> [Objective]: Determine how many lines include the word "pixels", then give that number and nothing more.

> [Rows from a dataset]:
* * * * * * *

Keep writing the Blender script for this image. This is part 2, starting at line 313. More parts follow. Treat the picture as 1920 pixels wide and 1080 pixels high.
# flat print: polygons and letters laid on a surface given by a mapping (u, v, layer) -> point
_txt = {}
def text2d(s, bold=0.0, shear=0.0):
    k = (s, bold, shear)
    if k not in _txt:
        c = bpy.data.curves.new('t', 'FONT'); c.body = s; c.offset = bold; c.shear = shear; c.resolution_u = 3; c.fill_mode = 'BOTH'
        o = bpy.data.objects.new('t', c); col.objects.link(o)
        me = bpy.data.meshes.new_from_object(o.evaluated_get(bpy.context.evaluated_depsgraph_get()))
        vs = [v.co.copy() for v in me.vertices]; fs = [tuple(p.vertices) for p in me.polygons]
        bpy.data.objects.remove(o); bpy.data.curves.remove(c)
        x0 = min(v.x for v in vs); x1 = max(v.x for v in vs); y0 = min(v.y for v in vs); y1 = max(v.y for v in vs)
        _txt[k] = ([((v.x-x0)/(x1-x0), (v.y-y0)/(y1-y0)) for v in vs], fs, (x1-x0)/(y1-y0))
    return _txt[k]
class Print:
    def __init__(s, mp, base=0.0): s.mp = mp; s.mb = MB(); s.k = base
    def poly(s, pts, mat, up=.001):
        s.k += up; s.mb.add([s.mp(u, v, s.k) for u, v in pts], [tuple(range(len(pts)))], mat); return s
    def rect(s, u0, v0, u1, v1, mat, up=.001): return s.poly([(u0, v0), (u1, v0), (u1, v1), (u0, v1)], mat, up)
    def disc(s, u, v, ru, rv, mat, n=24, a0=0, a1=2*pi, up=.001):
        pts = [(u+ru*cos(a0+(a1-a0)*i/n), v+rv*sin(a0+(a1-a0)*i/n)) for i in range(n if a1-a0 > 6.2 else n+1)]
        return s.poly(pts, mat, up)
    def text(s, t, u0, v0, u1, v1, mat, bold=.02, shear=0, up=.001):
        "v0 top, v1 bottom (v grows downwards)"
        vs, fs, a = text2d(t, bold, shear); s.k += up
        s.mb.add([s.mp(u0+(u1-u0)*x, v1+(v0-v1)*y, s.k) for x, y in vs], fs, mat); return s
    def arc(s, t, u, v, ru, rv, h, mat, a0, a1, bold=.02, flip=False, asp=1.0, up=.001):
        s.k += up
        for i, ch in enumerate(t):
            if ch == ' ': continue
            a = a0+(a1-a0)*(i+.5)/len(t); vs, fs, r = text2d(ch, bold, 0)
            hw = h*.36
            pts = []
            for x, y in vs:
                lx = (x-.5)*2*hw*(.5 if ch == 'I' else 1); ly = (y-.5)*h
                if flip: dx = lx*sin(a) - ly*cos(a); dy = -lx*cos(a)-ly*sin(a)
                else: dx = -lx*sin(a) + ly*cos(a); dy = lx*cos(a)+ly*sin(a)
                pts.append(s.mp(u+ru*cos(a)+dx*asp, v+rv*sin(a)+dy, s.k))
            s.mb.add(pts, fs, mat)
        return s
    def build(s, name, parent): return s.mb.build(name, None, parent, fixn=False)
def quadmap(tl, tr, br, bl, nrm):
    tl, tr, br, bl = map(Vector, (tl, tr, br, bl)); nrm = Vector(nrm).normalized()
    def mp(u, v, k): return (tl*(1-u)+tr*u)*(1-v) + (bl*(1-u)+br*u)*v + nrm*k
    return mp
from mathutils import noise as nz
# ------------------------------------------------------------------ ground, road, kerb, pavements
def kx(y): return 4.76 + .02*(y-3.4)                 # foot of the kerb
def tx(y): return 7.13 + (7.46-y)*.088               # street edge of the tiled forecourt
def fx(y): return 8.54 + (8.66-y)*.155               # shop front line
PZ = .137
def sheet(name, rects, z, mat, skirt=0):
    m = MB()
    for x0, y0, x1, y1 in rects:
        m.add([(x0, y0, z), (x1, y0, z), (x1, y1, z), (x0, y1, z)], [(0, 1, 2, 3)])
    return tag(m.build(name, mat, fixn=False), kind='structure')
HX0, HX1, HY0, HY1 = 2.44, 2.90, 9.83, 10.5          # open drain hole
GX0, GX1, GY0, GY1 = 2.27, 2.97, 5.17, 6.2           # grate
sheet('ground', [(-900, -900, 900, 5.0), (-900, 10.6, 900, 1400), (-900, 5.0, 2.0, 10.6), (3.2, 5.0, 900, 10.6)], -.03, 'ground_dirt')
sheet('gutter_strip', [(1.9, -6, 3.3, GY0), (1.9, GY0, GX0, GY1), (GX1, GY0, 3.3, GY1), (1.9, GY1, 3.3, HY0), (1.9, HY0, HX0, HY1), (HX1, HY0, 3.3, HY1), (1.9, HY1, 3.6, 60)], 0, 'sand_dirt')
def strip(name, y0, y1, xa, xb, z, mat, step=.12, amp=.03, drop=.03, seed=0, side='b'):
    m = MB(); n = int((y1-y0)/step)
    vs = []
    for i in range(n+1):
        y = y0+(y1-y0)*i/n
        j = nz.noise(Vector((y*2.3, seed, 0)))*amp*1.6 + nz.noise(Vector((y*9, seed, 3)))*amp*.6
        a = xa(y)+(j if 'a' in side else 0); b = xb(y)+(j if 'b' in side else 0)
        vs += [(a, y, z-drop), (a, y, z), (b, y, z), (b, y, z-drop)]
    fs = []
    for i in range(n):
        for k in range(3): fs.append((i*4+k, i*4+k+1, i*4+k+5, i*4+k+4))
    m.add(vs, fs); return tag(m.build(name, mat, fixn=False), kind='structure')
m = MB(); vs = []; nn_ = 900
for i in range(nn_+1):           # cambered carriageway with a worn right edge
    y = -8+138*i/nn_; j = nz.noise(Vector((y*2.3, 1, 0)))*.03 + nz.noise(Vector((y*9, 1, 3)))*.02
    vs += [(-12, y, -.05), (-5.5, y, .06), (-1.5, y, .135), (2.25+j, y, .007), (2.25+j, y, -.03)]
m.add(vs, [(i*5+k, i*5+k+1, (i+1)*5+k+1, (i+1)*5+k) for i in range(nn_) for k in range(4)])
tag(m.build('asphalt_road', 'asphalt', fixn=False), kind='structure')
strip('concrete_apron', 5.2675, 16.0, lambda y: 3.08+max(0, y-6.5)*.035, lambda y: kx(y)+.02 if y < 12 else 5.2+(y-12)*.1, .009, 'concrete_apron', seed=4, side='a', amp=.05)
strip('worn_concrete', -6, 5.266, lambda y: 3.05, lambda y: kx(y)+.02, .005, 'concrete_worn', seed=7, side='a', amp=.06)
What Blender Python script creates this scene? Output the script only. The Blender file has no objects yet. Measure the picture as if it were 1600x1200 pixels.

* * * * * * *

> [Written reply]: 2